_What the task asks_
Copy the data that follows exactly. Include no pictures.
[START OF Data section]
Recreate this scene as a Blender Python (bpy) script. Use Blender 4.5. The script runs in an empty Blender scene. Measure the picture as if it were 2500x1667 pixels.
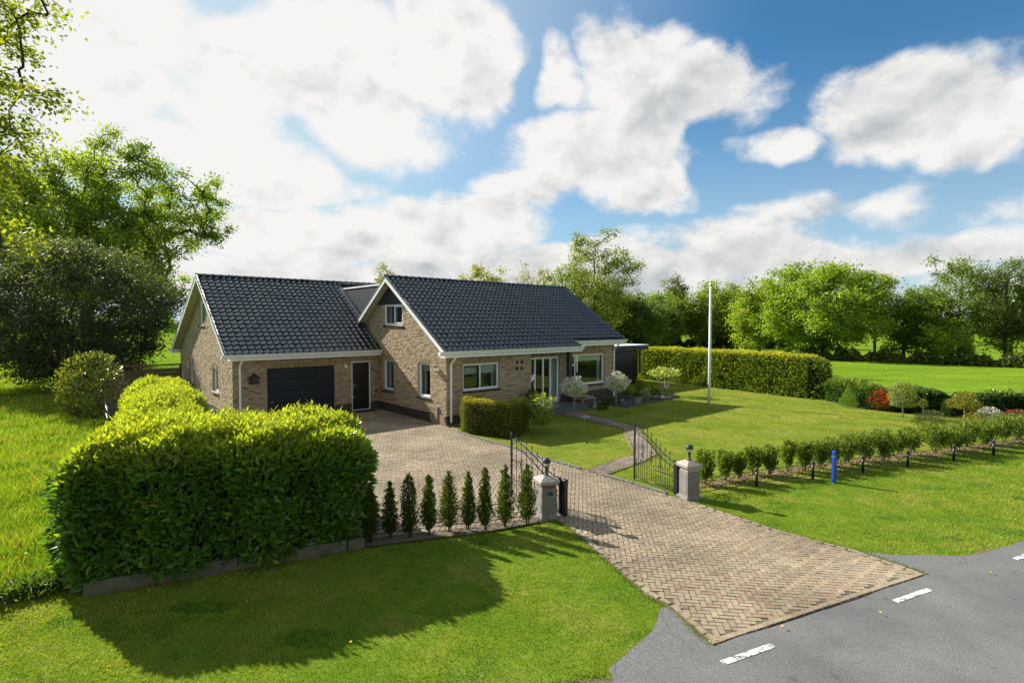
import bpy, bmesh, math, random
import numpy as np
from mathutils import Vector, Matrix
R = math.radians
rng = np.random.default_rng(11)
random.seed(11)
scene = bpy.context.scene
C = bpy.context.collection

# ------------------------------------------------------------------ camera
cam_data = bpy.data.cameras.new('camera')
cam_data.lens = 36 * 1299.9 / 2500
cam_data.sensor_width = 36
cam_data.clip_start = 0.1
cam_data.clip_end = 6000
cam = bpy.data.objects.new('camera', cam_data)
C.objects.link(cam)
cam.location = (0, 0, 4.0)
cam.rotation_euler = (R(90 - 1.91), 0, 0)
scene.camera = cam

# ------------------------------------------------------------------ light
SUN_AZ, SUN_EL = -55.5, 32.0          # azimuth measured from the +Y axis, negative to the west
SUN_DIR = Vector((math.sin(R(SUN_AZ)) * math.cos(R(SUN_EL)), math.cos(R(SUN_AZ)) * math.cos(R(SUN_EL)), math.sin(R(SUN_EL))))
sun_data = bpy.data.lights.new('sun', 'SUN')
sun_data.energy = 5.0
sun_data.angle = R(0.45)
sun_data.color = (1.0, 0.955, 0.87)
sun = bpy.data.objects.new('sun', sun_data)
C.objects.link(sun)
sun.rotation_euler = (-SUN_DIR).to_track_quat('-Z', 'Y').to_euler()
sun.location = (-40, 30, 40)

scene.view_settings.view_transform = 'Standard'
scene.view_settings.look = 'None'
scene.view_settings.gamma = 1
scene.view_settings.use_curve_mapping = False
scene.view_settings.exposure = 1.1

world = bpy.data.worlds.new('World')
scene.world = world
world.use_nodes = True
WN, WL = world.node_tree.nodes, world.node_tree.links
WN.clear()


def wnode(t, **kw):
    n = WN.new(t)
    for k, v in kw.items():
        setattr(n, k, v)
    return n


def wput(sock, v):
    if isinstance(v, bpy.types.NodeSocket):
        WL.new(v, sock)
    else:
        sock.default_value = v


def wm(op, a, b=0.0, c=None, clamp=False):
    n = wnode('ShaderNodeMath', operation=op, use_clamp=clamp)
    wput(n.inputs[0], a)
    wput(n.inputs[1], b)
    if c is not None:
        wput(n.inputs[2], c)
    return n.outputs[0]


def wv(op, a, b=(0, 0, 0)):
    n = wnode('ShaderNodeVectorMath', operation=op)
    wput(n.inputs[0], a)
    wput(n.inputs[1], b)
    return n.outputs['Value'] if op in ('DOT_PRODUCT', 'LENGTH') else n.outputs['Vector']


def wnoise(vec, scale, detail, rough, dist=0.0, lac=2.0):
    n = wnode('ShaderNodeTexNoise')
    wput(n.inputs['Vector'], vec)
    n.inputs['Scale'].default_value = scale
    n.inputs['Detail'].default_value = detail
    n.inputs['Roughness'].default_value = rough
    n.inputs['Lacunarity'].default_value = lac
    n.inputs['Distortion'].default_value = dist
    return n.outputs['Fac']


def wstep(v, lo, hi, a=0.0, b=1.0):
    n = wnode('ShaderNodeMapRange', interpolation_type='SMOOTHSTEP')
    wput(n.inputs['Value'], v)
    n.inputs['From Min'].default_value = lo
    n.inputs['From Max'].default_value = hi
    n.inputs['To Min'].default_value = a
    n.inputs['To Max'].default_value = b
    return n.outputs['Result']


sky = wnode('ShaderNodeTexSky', sky_type='NISHITA')
sky.sun_disc = False
sky.sun_elevation = R(SUN_EL)
sky.sun_rotation = R(SUN_AZ)
sky.altitude = 0
sky.air_density = 1.0
sky.dust_density = 0.6
sky.ozone_density = 2.0
tc = wnode('ShaderNodeTexCoord')
D = wv('NORMALIZE', tc.outputs['Generated'])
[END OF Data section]
_Response below_
Recreate this scene as a Blender Python (bpy) script. Use Blender 4.5. The script runs in an empty Blender scene. Measure the picture as if it were 2500x1667 pixels.
import bpy, bmesh, math, random
import numpy as np
from mathutils import Vector, Matrix
R = math.radians
rng = np.random.default_rng(11)
random.seed(11)
scene = bpy.context.scene
C = bpy.context.collection

# ------------------------------------------------------------------ camera
cam_data = bpy.data.cameras.new('camera')
cam_data.lens = 36 * 1299.9 / 2500
cam_data.sensor_width = 36
cam_data.clip_start = 0.1
cam_data.clip_end = 6000
cam = bpy.data.objects.new('camera', cam_data)
C.objects.link(cam)
cam.location = (0, 0, 4.0)
cam.rotation_euler = (R(90 - 1.91), 0, 0)
scene.camera = cam

# ------------------------------------------------------------------ light
SUN_AZ, SUN_EL = -55.5, 32.0          # azimuth measured from the +Y axis, negative to the west
SUN_DIR = Vector((math.sin(R(SUN_AZ)) * math.cos(R(SUN_EL)), math.cos(R(SUN_AZ)) * math.cos(R(SUN_EL)), math.sin(R(SUN_EL))))
sun_data = bpy.data.lights.new('sun', 'SUN')
sun_data.energy = 5.0
sun_data.angle = R(0.45)
sun_data.color = (1.0, 0.955, 0.87)
sun = bpy.data.objects.new('sun', sun_data)
C.objects.link(sun)
sun.rotation_euler = (-SUN_DIR).to_track_quat('-Z', 'Y').to_euler()
sun.location = (-40, 30, 40)

scene.view_settings.view_transform = 'Standard'
scene.view_settings.look = 'None'
scene.view_settings.gamma = 1
scene.view_settings.use_curve_mapping = False
scene.view_settings.exposure = 1.1

world = bpy.data.worlds.new('World')
scene.world = world
world.use_nodes = True
WN, WL = world.node_tree.nodes, world.node_tree.links
WN.clear()


def wnode(t, **kw):
    n = WN.new(t)
    for k, v in kw.items():
        setattr(n, k, v)
    return n


def wput(sock, v):
    if isinstance(v, bpy.types.NodeSocket):
        WL.new(v, sock)
    else:
        sock.default_value = v


def wm(op, a, b=0.0, c=None, clamp=False):
    n = wnode('ShaderNodeMath', operation=op, use_clamp=clamp)
    wput(n.inputs[0], a)
    wput(n.inputs[1], b)
    if c is not None:
        wput(n.inputs[2], c)
    return n.outputs[0]


def wv(op, a, b=(0, 0, 0)):
    n = wnode('ShaderNodeVectorMath', operation=op)
    wput(n.inputs[0], a)
    wput(n.inputs[1], b)
    return n.outputs['Value'] if op in ('DOT_PRODUCT', 'LENGTH') else n.outputs['Vector']


def wnoise(vec, scale, detail, rough, dist=0.0, lac=2.0):
    n = wnode('ShaderNodeTexNoise')
    wput(n.inputs['Vector'], vec)
    n.inputs['Scale'].default_value = scale
    n.inputs['Detail'].default_value = detail
    n.inputs['Roughness'].default_value = rough
    n.inputs['Lacunarity'].default_value = lac
    n.inputs['Distortion'].default_value = dist
    return n.outputs['Fac']


def wstep(v, lo, hi, a=0.0, b=1.0):
    n = wnode('ShaderNodeMapRange', interpolation_type='SMOOTHSTEP')
    wput(n.inputs['Value'], v)
    n.inputs['From Min'].default_value = lo
    n.inputs['From Max'].default_value = hi
    n.inputs['To Min'].default_value = a
    n.inputs['To Max'].default_value = b
    return n.outputs['Result']


sky = wnode('ShaderNodeTexSky', sky_type='NISHITA')
sky.sun_disc = False
sky.sun_elevation = R(SUN_EL)
sky.sun_rotation = R(SUN_AZ)
sky.altitude = 0
sky.air_density = 1.0
sky.dust_density = 0.6
sky.ozone_density = 2.0
tc = wnode('ShaderNodeTexCoord')
D = wv('NORMALIZE', tc.outputs['Generated'])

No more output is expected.